Write out every line of the material as it stands, apart from the pictures.

========================

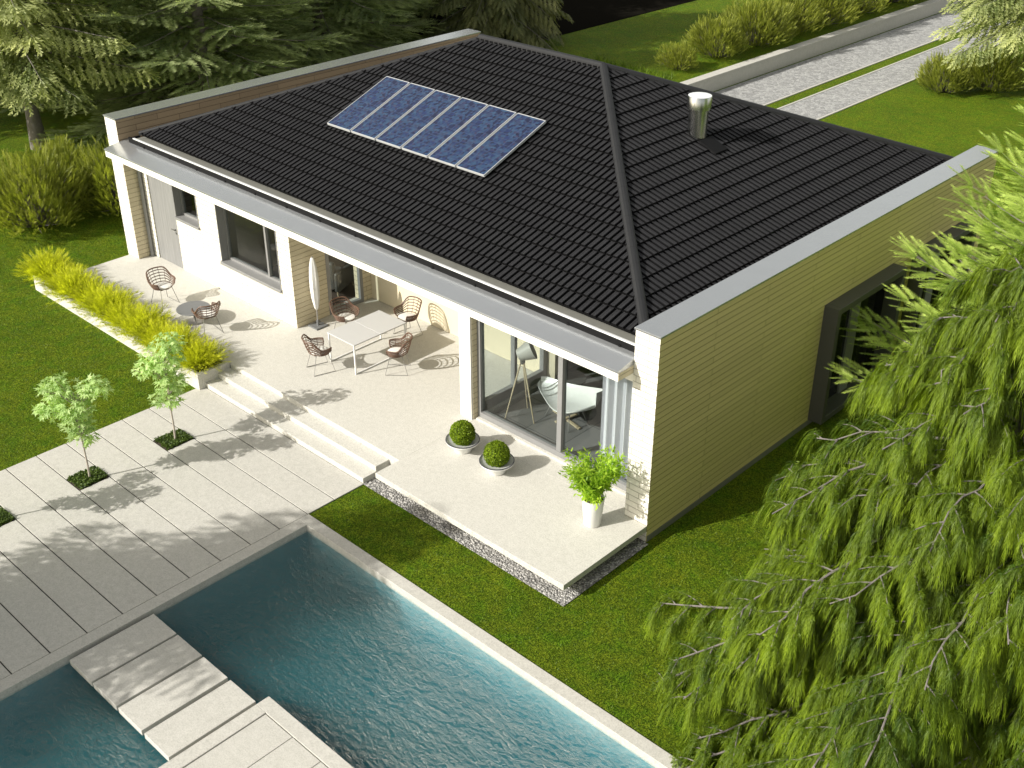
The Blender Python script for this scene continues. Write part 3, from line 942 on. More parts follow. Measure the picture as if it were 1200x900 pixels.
t = empty('dining_table', (-7.99, .66, 0), 0, 'white rectangular dining table with slim legs on the terrace', 'table')
b = MB(); b.box(-.44, -.72, .675, .44, -.003, .70); b.box(-.44, .003, .675, .44, .72, .70); b.build('tabletop', M['table_white'], t, 0.004)
for s in (-1, 1):
    for q in (-1, 1):
        b = MB(); b.box(s * .41 - .014, q * .695 - .014, 0, s * .41 + .014, q * .695 + .014, .674); b.build('leg', M['white_paint'], t, 0.002)
    b = MB(); b.box(s * .41 - .012, -.68, .008, s * .41 + .012, .68, .03); b.build('floor_rail', M['white_paint'], t, 0.002)

t = empty('coffee_table', (-12.10, -.97, 0), 0, 'low round grey table between two wire chairs', 'table')
b = MB(); b.lathe([(0, .315), (.36, .315), (.38, .322), (.38, .332), (.372, .338), (0, .34)], 48); b.build('tabletop', M['grey_top'], t, 0, False)
b = MB(); b.tube([(0, 0, .02), (0, 0, .314)], .025, 12); b.build('pedestal', M['chair_steel'], t, 0, True)
b = MB(); b.lathe([(0, 0), (.2, 0), (.2, .012), (.03, .022), (0, .022)], 32); b.build('foot', M['chair_steel'], t)

# closed parasol
t = empty('parasol', (-9.90, .80, 0), 0, 'closed white parasol standing by the recess wall', 'parasol')
b = MB()
prof = [(.022, .42), (.045, .46), (.085, .72), (.10, .98), (.095, 1.2), (.075, 1.45), (.045, 1.62), (.028, 1.67), (0.0, 1.675)]
n = 24
vs_ = []; fs_ = []
for r, z in prof:
    for j in range(n):
        a = 2 * math.pi * j / n + z * .35
        q = r * (1 + .10 * math.cos(6 * a))
        vs_.append((q * math.cos(a), q * math.sin(a), z))
for i in range(len(prof) - 1):
    for j in range(n):
        fs_.append((i * n + j, i * n + (j + 1) % n, (i + 1) * n + (j + 1) % n, (i + 1) * n + j))
b.add(vs_, fs_); b.build('canopy', M['canvas'], t, 0, True)
b = MB(); b.tube([(0, 0, .03), (0, 0, 1.7)], .016, 10); b.build('pole', M['chair_steel'], t, 0, True)
b = MB(); b.box(-.16, -.16, 0, .16, .16, .035); b.tube([(0, 0, .03), (0, 0, .16)], .03, 12); b.build('base', M['grey_top'], t, 0.005)

# dish planters and clipped balls
def leaves_on_ball(r, n, size):
    d = nrm(rng.normal(size=(n, 3)))
    rad = r * (0.93 + 0.10 * rng.random(n)) * (1 + .03 * np.sin(7 * d[:, 0]) * np.cos(6 * d[:, 1] + 2))
    P = d * rad[:, None]
    D = nrm(d * .5 + rng.normal(size=(n, 3)) * .6)
    T = np.array([[0, 0, 0], [.5, -.42, 0], [1, 0, .1], [.5, .42, 0]])
    return expand(T, np.array([0, 0, .12, 0]), P, D, d, size * (.7 + .6 * rng.random(n)), size * (.7 + .6 * rng.random(n)), rng.random(n) * .9)
V_, t_ = leaves_on_ball(.222, 5600, .027)
ball_me = np_mesh('ball_leaves', V_, 4, t_)
core = MB(); core.lathe([(0, -.18), (.1, -.15), (.18, -.03), (.17, .06), (.1, .15), (0, .18)], 16)
dish_first = ball_first = None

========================

• **Written solution**
The Blender Python script for this scene continues. Write part 3, from line 942 on. More parts follow. Measure the picture as if it were 1200x900 pixels.
t = empty('dining_table', (-7.99, .66, 0), 0, 'white rectangular dining table with slim legs on the terrace', 'table')
b = MB(); b.box(-.44, -.72, .675, .44, -.003, .70); b.box(-.44, .003, .675, .44, .72, .70); b.build('tabletop', M['table_white'], t, 0.004)
for s in (-1, 1):
    for q in (-1, 1):
        b = MB(); b.box(s * .41 - .014, q * .695 - .014, 0, s * .41 + .014, q * .695 + .014, .674); b.build('leg', M['white_paint'], t, 0.002)
    b = MB(); b.box(s * .41 - .012, -.68, .008, s * .41 + .012, .68, .03); b.build('floor_rail', M['white_paint'], t, 0.002)

t = empty('coffee_table', (-12.10, -.97, 0), 0, 'low round grey table between two wire chairs', 'table')
b = MB(); b.lathe([(0, .315), (.36, .315), (.38, .322), (.38, .332), (.372, .338), (0, .34)], 48); b.build('tabletop', M['grey_top'], t, 0, False)
b = MB(); b.tube([(0, 0, .02), (0, 0, .314)], .025, 12); b.build('pedestal', M['chair_steel'], t, 0, True)
b = MB(); b.lathe([(0, 0), (.2, 0), (.2, .012), (.03, .022), (0, .022)], 32); b.build('foot', M['chair_steel'], t)

# closed parasol
t = empty('parasol', (-9.90, .80, 0), 0, 'closed white parasol standing by the recess wall', 'parasol')
b = MB()
prof = [(.022, .42), (.045, .46), (.085, .72), (.10, .98), (.095, 1.2), (.075, 1.45), (.045, 1.62), (.028, 1.67), (0.0, 1.675)]
n = 24
vs_ = []; fs_ = []
for r, z in prof:
    for j in range(n):
        a = 2 * math.pi * j / n + z * .35
        q = r * (1 + .10 * math.cos(6 * a))
        vs_.append((q * math.cos(a), q * math.sin(a), z))
for i in range(len(prof) - 1):
    for j in range(n):
        fs_.append((i * n + j, i * n + (j + 1) % n, (i + 1) * n + (j + 1) % n, (i + 1) * n + j))
b.add(vs_, fs_); b.build('canopy', M['canvas'], t, 0, True)
b = MB(); b.tube([(0, 0, .03), (0, 0, 1.7)], .016, 10); b.build('pole', M['chair_steel'], t, 0, True)
b = MB(); b.box(-.16, -.16, 0, .16, .16, .035); b.tube([(0, 0, .03), (0, 0, .16)], .03, 12); b.build('base', M['grey_top'], t, 0.005)

# dish planters and clipped balls
def leaves_on_ball(r, n, size):
    d = nrm(rng.normal(size=(n, 3)))
    rad = r * (0.93 + 0.10 * rng.random(n)) * (1 + .03 * np.sin(7 * d[:, 0]) * np.cos(6 * d[:, 1] + 2))
    P = d * rad[:, None]
    D = nrm(d * .5 + rng.normal(size=(n, 3)) * .6)
    T = np.array([[0, 0, 0], [.5, -.42, 0], [1, 0, .1], [.5, .42, 0]])
    return expand(T, np.array([0, 0, .12, 0]), P, D, d, size * (.7 + .6 * rng.random(n)), size * (.7 + .6 * rng.random(n)), rng.random(n) * .9)
V_, t_ = leaves_on_ball(.222, 5600, .027)
ball_me = np_mesh('ball_leaves', V_, 4, t_)
core = MB(); core.lathe([(0, -.18), (.1, -.15), (.18, -.03), (.17, .06), (.1, .15), (0, .18)], 16)
dish_first = ball_first = None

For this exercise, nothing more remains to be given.